IRD requires you to declare rental income in your tax return, and if you're using a property manager, they'll typically provide an end-of-year statement showing income and deductible expenses. Keeping records of maintenance, insurance, and any capital improvements makes tax time simpler and ensures you're claiming everything you're entitled to.
Portfolio expansion and when a second property makes sense
Adding a second investment property increases your income and diversifies your risk, but it also increases your debt and reduces your flexibility. Whether a second property makes sense depends on how much equity you have, what your current debt servicing looks like, and how close you are to retirement.
If you own one rental property in Auckland and you're still working, you might have enough income and equity to purchase a second property in a different suburb or even a different city like Wellington. The benefit is that if one property has a difficult tenant or needs major maintenance, you still have income from the other. The downside is that your debt increases, your repayments increase, and your ability to reduce work or retire early decreases because you need to service both loans.
In our experience, most people planning to live off rental income in retirement hold two to three properties rather than one. A single property carries too much risk if it's vacant or needs major repairs. Three properties gives you diversification without becoming unmanageable. Each property might generate $30,000 to $40,000 per year in net rental income after expenses, which combines with NZ Super to create a livable retirement income.

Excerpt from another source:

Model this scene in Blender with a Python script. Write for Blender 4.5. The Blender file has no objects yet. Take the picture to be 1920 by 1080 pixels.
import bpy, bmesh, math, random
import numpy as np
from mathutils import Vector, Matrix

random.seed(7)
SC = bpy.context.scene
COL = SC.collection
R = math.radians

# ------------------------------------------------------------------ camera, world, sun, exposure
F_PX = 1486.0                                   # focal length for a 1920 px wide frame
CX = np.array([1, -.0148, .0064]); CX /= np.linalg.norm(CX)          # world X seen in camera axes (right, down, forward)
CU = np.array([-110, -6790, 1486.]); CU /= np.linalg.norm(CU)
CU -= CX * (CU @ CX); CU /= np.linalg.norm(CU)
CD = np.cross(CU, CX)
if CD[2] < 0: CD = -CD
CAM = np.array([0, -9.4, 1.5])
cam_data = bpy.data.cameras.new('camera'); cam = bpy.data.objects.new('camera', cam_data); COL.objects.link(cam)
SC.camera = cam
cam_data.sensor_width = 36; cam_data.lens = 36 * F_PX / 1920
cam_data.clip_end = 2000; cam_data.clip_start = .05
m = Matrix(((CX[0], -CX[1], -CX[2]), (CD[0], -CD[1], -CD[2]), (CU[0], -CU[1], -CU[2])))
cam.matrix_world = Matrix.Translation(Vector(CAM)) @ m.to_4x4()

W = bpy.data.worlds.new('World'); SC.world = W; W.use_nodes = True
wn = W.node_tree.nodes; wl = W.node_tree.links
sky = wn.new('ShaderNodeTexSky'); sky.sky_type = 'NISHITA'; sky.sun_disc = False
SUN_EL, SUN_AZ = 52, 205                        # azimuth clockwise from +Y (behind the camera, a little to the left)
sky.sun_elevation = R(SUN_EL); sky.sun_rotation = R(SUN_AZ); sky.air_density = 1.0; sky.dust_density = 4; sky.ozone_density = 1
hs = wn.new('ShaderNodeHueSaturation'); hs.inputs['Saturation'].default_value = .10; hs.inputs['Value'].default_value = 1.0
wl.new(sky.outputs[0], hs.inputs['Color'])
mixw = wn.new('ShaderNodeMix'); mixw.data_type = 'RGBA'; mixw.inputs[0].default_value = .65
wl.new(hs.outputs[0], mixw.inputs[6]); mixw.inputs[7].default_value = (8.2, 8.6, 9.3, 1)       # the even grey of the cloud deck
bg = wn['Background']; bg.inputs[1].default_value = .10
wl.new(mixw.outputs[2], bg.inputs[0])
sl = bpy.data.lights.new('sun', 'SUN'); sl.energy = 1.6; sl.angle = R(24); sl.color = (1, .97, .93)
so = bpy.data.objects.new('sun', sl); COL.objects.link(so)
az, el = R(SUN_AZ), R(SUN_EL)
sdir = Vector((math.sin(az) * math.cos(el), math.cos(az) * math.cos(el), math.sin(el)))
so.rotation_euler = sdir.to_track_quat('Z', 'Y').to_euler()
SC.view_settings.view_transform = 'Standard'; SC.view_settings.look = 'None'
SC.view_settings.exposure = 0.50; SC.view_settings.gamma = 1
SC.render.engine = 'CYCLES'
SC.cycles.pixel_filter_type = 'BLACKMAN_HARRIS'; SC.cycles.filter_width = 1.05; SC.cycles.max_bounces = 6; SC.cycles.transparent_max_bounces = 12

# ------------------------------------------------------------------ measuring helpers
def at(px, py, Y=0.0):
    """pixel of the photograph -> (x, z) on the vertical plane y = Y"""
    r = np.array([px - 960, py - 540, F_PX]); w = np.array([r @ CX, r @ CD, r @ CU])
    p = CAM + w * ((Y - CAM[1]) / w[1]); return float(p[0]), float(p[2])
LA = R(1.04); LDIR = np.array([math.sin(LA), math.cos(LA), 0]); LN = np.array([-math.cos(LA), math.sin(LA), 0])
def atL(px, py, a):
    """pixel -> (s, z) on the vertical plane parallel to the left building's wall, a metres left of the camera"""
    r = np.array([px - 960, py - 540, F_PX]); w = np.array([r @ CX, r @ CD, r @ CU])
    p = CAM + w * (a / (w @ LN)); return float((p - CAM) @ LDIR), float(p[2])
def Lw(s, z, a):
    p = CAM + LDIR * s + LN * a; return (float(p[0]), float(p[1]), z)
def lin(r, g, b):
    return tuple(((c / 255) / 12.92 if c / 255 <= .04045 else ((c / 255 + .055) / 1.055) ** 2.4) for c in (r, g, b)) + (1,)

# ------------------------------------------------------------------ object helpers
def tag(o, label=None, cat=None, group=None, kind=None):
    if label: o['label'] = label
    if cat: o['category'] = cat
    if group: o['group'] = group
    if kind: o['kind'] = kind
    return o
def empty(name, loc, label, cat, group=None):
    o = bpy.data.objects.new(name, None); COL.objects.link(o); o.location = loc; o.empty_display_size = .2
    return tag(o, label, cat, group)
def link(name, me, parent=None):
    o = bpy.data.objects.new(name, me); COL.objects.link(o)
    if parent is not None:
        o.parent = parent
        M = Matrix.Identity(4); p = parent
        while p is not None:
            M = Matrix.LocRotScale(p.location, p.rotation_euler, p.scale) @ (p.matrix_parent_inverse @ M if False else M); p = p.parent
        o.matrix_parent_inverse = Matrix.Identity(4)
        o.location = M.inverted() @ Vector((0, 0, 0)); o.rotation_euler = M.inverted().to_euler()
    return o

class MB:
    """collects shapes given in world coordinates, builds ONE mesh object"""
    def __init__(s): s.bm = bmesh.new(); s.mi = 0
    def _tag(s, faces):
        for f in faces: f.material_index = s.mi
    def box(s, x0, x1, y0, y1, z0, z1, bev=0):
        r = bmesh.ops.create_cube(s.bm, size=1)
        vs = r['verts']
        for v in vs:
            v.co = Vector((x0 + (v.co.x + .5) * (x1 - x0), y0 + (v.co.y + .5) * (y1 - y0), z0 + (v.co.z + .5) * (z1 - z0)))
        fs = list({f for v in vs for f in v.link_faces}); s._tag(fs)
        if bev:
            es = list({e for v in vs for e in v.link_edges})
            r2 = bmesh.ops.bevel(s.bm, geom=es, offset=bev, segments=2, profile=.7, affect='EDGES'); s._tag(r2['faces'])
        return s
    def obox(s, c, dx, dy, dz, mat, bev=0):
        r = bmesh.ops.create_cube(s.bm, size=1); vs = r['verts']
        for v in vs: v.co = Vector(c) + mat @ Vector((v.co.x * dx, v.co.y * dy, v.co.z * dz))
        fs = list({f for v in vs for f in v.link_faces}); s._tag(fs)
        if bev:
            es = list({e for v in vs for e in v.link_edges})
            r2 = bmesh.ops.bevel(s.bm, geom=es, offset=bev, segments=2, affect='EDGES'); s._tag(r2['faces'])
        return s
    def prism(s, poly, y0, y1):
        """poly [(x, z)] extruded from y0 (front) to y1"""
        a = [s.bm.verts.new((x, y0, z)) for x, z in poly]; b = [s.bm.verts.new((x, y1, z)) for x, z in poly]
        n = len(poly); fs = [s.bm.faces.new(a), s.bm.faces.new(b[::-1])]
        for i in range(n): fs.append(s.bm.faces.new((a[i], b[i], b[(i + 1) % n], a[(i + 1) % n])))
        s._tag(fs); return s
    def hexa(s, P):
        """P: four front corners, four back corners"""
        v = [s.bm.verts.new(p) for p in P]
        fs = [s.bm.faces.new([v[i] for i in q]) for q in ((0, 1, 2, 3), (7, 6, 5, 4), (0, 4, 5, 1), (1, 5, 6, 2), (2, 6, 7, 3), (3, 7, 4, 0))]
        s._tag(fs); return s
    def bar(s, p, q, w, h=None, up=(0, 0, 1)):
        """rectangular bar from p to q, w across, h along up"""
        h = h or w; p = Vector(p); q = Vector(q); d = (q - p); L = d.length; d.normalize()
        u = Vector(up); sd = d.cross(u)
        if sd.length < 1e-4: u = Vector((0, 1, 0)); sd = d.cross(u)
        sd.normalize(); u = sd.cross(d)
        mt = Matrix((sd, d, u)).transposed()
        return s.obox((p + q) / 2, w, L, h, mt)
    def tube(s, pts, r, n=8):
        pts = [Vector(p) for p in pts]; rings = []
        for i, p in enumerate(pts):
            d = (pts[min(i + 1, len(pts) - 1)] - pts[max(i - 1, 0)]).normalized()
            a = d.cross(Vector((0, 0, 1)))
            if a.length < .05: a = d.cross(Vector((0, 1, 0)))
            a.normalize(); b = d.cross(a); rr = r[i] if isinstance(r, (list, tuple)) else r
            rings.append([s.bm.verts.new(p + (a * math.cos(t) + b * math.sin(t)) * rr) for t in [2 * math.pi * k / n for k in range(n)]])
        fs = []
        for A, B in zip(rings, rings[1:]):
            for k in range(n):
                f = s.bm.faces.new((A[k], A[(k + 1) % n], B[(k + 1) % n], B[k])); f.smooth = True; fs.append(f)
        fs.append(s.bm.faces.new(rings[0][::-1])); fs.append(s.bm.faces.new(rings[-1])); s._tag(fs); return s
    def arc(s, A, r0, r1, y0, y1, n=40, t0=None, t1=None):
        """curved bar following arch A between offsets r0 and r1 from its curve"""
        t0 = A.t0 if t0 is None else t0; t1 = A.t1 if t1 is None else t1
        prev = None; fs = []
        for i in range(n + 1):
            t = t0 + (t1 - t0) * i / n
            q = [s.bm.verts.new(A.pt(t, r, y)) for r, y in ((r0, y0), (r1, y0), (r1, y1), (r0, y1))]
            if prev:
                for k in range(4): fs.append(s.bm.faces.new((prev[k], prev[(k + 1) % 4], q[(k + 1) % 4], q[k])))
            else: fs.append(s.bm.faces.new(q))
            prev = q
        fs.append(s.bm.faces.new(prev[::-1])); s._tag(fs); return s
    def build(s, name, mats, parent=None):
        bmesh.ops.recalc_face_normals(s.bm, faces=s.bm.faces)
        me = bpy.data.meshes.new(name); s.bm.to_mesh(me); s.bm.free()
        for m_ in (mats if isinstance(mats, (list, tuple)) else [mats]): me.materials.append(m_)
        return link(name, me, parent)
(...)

Call one of our team or book an appointment at a time that works for you. We can model what your rental income and borrowing will look like at retirement, including scenarios where rates change, rents increase, or you decide to sell one property to reduce debt. The conversation starts with where you are now and what income you'll need when you stop working, and we build the property and lending strategy around that.
Frequently Asked Questions
How much deposit do I need for an investment property in Auckland?
Banks require between 30% and 40% deposit for investment property, regardless of whether you're buying for retirement income or other purposes. This means on a $1 million property, you'll need $300,000 to $400,000 in cash or equity.
Will banks count rental income if I'm close to retirement?
Yes, but lenders typically shade rental income to 70-80%, meaning they only recognise $455 to $520 of a $650 per week rent in their calculations. This shading accounts for vacancy, maintenance, and rates.
Can I refinance investment property after I retire?
Refinancing becomes harder once your salary stops because lenders assess your current income, which may only include NZ Super and rental income. Getting your lending structure right before retirement avoids this limitation.
Should I fix or float my investment property loan?
Fixing gives you certainty over repayments, which helps when planning cashflow in retirement. Floating gives flexibility to make extra repayments or sell without break costs, but your repayments can increase with rate movements.
How many rental properties do I need for retirement income?
Most people planning to live off rental income hold two to three properties rather than one. This provides diversification without becoming unmanageable, with each property generating $30,000 to $40,000 per year in net income.